## EXERCISE INSTRUCTIONS
Copy out every line that contains the word "from".

## DATASET EXTRACT
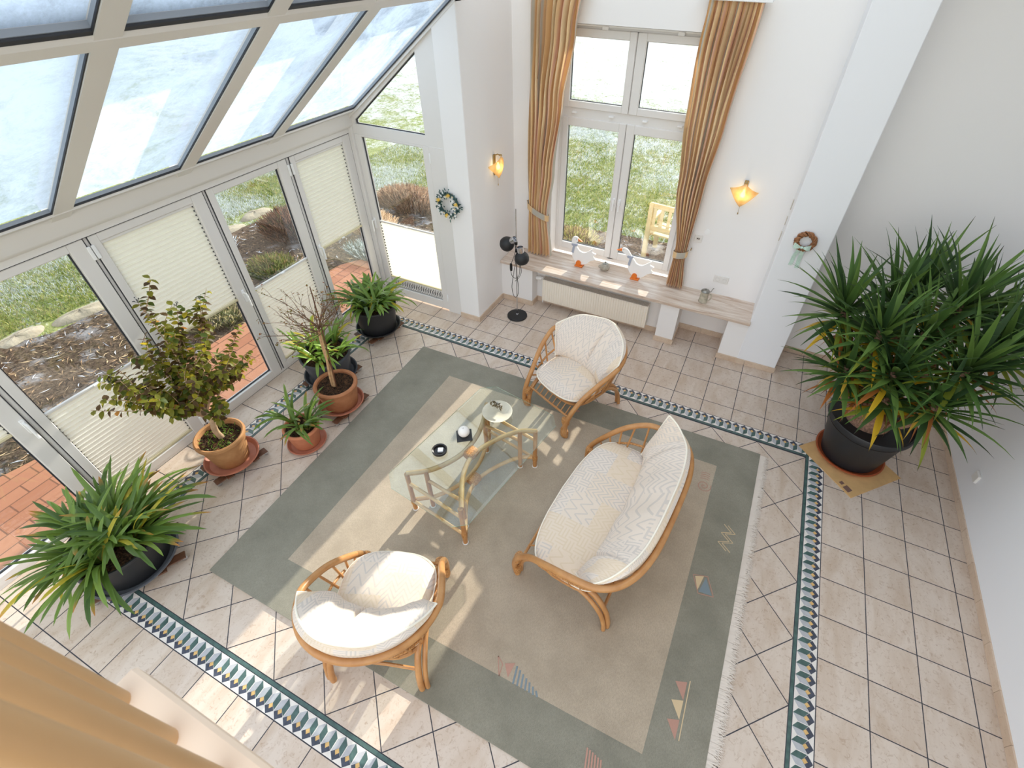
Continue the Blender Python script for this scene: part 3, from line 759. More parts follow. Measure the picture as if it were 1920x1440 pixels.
# ================================================================== rattan seats
def make_seat(name, label, cat, loc, rz, wf, wh, D, e, nback, segs, group=None):
    S = thing(name, label, cat, loc, rz, group)
    right = [(wf, .365, .0), (wf+.002, .388, .10), (wf+.006, .362, .24), (wf+.03, .255, .40), (wf+.082, .11, .545)]
    def hp(th):
        c, s = math.cos(th), math.sin(th)
        return Vector((wh*math.copysign(abs(c)**e, c), -.06-D*abs(s)**e, .64+.08*s))
    arc = [hp(PI*i/16) for i in range(17)]
    hoop = catmull([Vector(p) for p in right]+arc+[Vector((-p[0], p[1], p[2])) for p in reversed(right)], 5)
    m = MB(); m.tube(hoop, .0225, 12); m.v = [(x, y, max(z, 0)) for x, y, z in m.v]; m.build('arm_hoop', 'rattan', S)
    for sx in (1, -1):
        bow = [(wf-.036, .362, 0), (wf-.036, .352, .13), (wf-.03, .285, .25), (wf-.026, .12, .322), (wf-.024, -.08, .335), (wf-.02, -.225, .295), (wf-.012, -.315, .185), (wf-.006, -.35, .07), (wf-.004, -.356, 0)]
        m = MB(); m.tube(catmull([(sx*x, y, z) for x, y, z in bow], 5), .0205, 10); m.v = [(x, y, max(z, 0)) for x, y, z in m.v]; m.build('leg_bow', 'rattan', S)
        back = [(wf+.006, -.10, .325), (wf+.016, -.20, .29), (wf+.024, -.295, .19), (wf+.027, -.335, .07), (wf+.029, -.343, 0)]
        m = MB(); m.tube(catmull([(sx*x, y, z) for x, y, z in back], 5), .016, 10); m.v = [(x, y, max(z, 0)) for x, y, z in m.v]; m.build('rear_leg', 'rattan', S)
        for (y, z, h) in ((.372, .05, .045), (.368, .20, .03)):
            m = MB(); m.lathe([(.026, -h), (.030, -h*.5), (.030, h*.5), (.026, h)], (sx*(wf-.018), y, z), 14, sx=1.5, sy=1.0); m.build('binding', 'rattan_binding', S)
    ring = []
    n = 48
    for i in range(n):
        q = 2*PI*i/n; c, s = math.cos(q), math.sin(q)
        ring.append(((wf+.012)*math.copysign(abs(c)**.55, c), -.01+.285*math.copysign(abs(s)**.6, s), .305))
    m = MB(); m.tube(ring, .014, 8, closed=True); m.build('seat_frame', 'rattan', S)
    m = MB(); m.tube(catmull([(wf-.03, .335, .235), (0, .345, .245), (-wf+.03, .335, .235)], 10), .011, 8)
    for i in range(-4, 5):
        x = i*wf*.2; m.tube([(x, .343, .24), (x, .27, .305)], .006, 6)
    m.build('front_rail', 'rattan', S)
    m = MB(); m.tube(catmull([(wf-.02, -.30, .17), (0, -.285, .165), (-wf+.02, -.30, .17)], 8), .011, 8); m.build('stretcher', 'rattan', S)
    # spindles from the seat ring up to the hoop, with a wrapped cross rail
    base = lambda th: Vector(((wf+.012)*math.copysign(abs(math.cos(th))**.55, math.cos(th)), -.01-.285*math.copysign(abs(math.sin(th))**.6, math.sin(th)), .305))
    ths = [-.62, -.46, -.30, -.12, .06, .24]
    hpts = [hoop[i] for i in (13, 16, 19, 22, 25, 28)]
    for sx in (1, -1):
        for th, h in zip(ths, hpts):
            bp = base(th); m = MB(); m.tube([(sx*bp.x, bp.y, bp.z), (sx*h.x, h.y, h.z)], .0085, 7); m.build('spindle', 'rattan', S)
    for i in range(nback):
        th = PI*(.16+.68*i/(nback-1)); bp = base(th); h = hp(th); m = MB(); m.tube([bp, h], .0085, 7); m.build('spindle', 'rattan', S)
    cr_ = []
    for i in range(25):
        th = -.45+(PI+.9)*i/24; tt = min(max(th, 0), PI); h = hp(tt) if 0 <= th <= PI else None
        if h is None: k = (-th if th < 0 else th-PI)/.45; sx = 1 if th < 0 else -1; h = Vector((sx*(wh-.03*k), -.06+.26*k, .64-.20*k))
        bp = base(th); cr_.append(bp.lerp(h, .42))
    m = MB(); m.tube(cr_, .0095, 8); m.build('cross_rail', 'rattan_binding', S)
    # seat cushion
    out = []
    N = 72
    for i in range(N):
        q = 2*PI*i/N; c, s = math.cos(q), math.sin(q)
        x = (wf+.008)*math.copysign(abs(c)**.40, c)*(1.04 if nback > 8 else 1.02); y = (.278 if s > 0 else .275)*math.copysign(abs(s)**.42, s)
        if s > 0: y += .05*(1-min(1, abs(x)/wf)**2)*abs(s)
        out.append((x, y))
    m = MB(); m.uv = {}
    rings = [.03, .25, .45, .62, .76, .86, .92, .96, .985, 1.0]
    for side in (1, -1):
        b = len(m.v)
        for r in rings:
            for (x, y) in out:
                z = .375+side*(.052*(1-r**7)**.5+(.022*(1-r*r) if side > 0 else 0))
                m.v.append((x*r, y*r, z)); m.uv[len(m.v)-1] = (x*r+3.1, y*r+2.2)
        m.face([b+j for j in range(N)][::side])
        for i in range(len(rings)-1):
            for j in range(N):
                j2 = (j+1) % N; q = [b+i*N+j, b+i*N+j2, b+(i+1)*N+j2, b+(i+1)*N+j]; m.face(q[::-side])
    so_ = m.build('seat_cushion', 'cushion_fabric', S, angle=60, recalc=False)
    m = MB(); m.tube([(x*1.002, y*1.002, .378) for x, y in out], .006, 6, closed=True); m.build('piping', 'piping', so_)
    # back cushion wrapping round the hoop: front sheet up to a piped ridge, boxed back down to the hoop
    t0 = .16; sofa = nback > 8
    def keys(u):
        th = t0+(PI-2*t0)*(u+1)/2; h = hp(th); a = abs(u); c, s = math.cos(th), math.sin(th)
        wob = .010*math.sin(u*segs*PI*1.0+.9)*(1-a*a)
        T = Vector((h.x*(.93+.07*a**3), -.06+(h.y+.06)*(.88 if sofa else .90), h.z+(.080 if sofa else .045)+(.015 if sofa else .055)*(1-a*a)+wob-(.10*u*a*a if sofa else 0)))
        if sofa: B = Vector(((wf-.02)*math.copysign(abs(c)**e, c), -.04-.11*abs(s)**e, .432))
        else: B = Vector((.285*c, .012-.105*s, .432))
        H = Vector((h.x*.945, -.06+(h.y+.06)*.935, h.z+.012)); Bb = Vector((B.x*1.0, B.y-.11*abs(s)**.5, .40))
        e_ = max(0, 1-a**7)**.55
        return T, B, H, Bb, e_
    def seamf(u):
        f = 1.0
        for k in range(1, segs):
            if segs == 3 and k == 1: continue
            f = min(f, 1-.38*math.exp(-((u-(-1+2*k/segs+(-.22 if segs == 3 else 0)))/.028)**2))
        return f
    def front(u, v):
        T, B, H, Bb, e_ = keys(u); p = B.lerp(T, v)
        inn = Vector((-p.x*.9/wh if not sofa else -math.copysign(abs(p.x/wh)**4, p.x), .75, .30)).normalized()
        return p+inn*(.072*max(0, 1-abs(2*v-1)**2.6)**.8*e_*seamf(u)*(1+.04*math.sin(u*19+v*5)))
    def rear(u, v):
        T, B, H, Bb, e_ = keys(u); out = (H-Vector((0, 0, H.z))); out = Vector((out.x, out.y+.06, 0)).normalized()
        L_ = [T, T.lerp(H, .38)+out*.030+Vector((0, 0, .012)), H+out*.012, H.lerp(Bb, .5), Bb]
        k = min(int(v*4), 3); q = L_[k].lerp(L_[k+1], v*4-k); return B.lerp(T, 1-v).lerp(q, e_)
    m = MB(); L = 1.15 if not sofa else 1.75
    m.grid(lambda a, b_: front(2*a-1, b_), 90, 16, uvfn=lambda a, b_: ((a-.5)*L*(.62+.38*b_)+4.3, b_*.42+.1))
    m.grid(lambda a, b_: rear(2*a-1, b_), 90, 16, uvfn=lambda a, b_: ((a-.5)*L*1.1+7.1, b_*.5+.3), flip=False)
    bo = m.build('back_cushion', 'cushion_fabric', S, angle=75, recalc=True)
    m = MB(); rim = [keys(-1+2*i/80)[0] for i in range(81)]+[keys(1)[0].lerp(keys(1)[1], i/8) for i in range(1, 9)]
    m.tube(rim, .0062, 6); m.tube([keys(-1)[0].lerp(keys(-1)[1], i/8) for i in range(9)], .0062, 6); m.build('piping', 'piping', bo)
    for sx in (-1, 1): pass
    return S
chair = make_seat('armchair', 'rattan armchair with cream cushions in front of the radiator', 'armchair', (.305, .867, RZ+.002), R_(156.4), .288, .41, .39, 1, 7, 3, 'rattan armchairs')
copy_thing(chair, (.007, -1.637, RZ+.002), R_(21), 'rattan armchair with cream cushions half in the sun at the near rug edge')
make_seat('loveseat', 'two-seat rattan sofa with cream patterned cushions on the rug', 'sofa', (1.027, -.398, RZ+.002), R_(84.3), .59, .705, .43, .62, 13, 4)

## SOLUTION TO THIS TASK
Continue the Blender Python script for this scene: part 3, from line 759. More parts follow. Measure the picture as if it were 1920x1440 pixels.
    # spindles from the seat ring up to the hoop, with a wrapped cross rail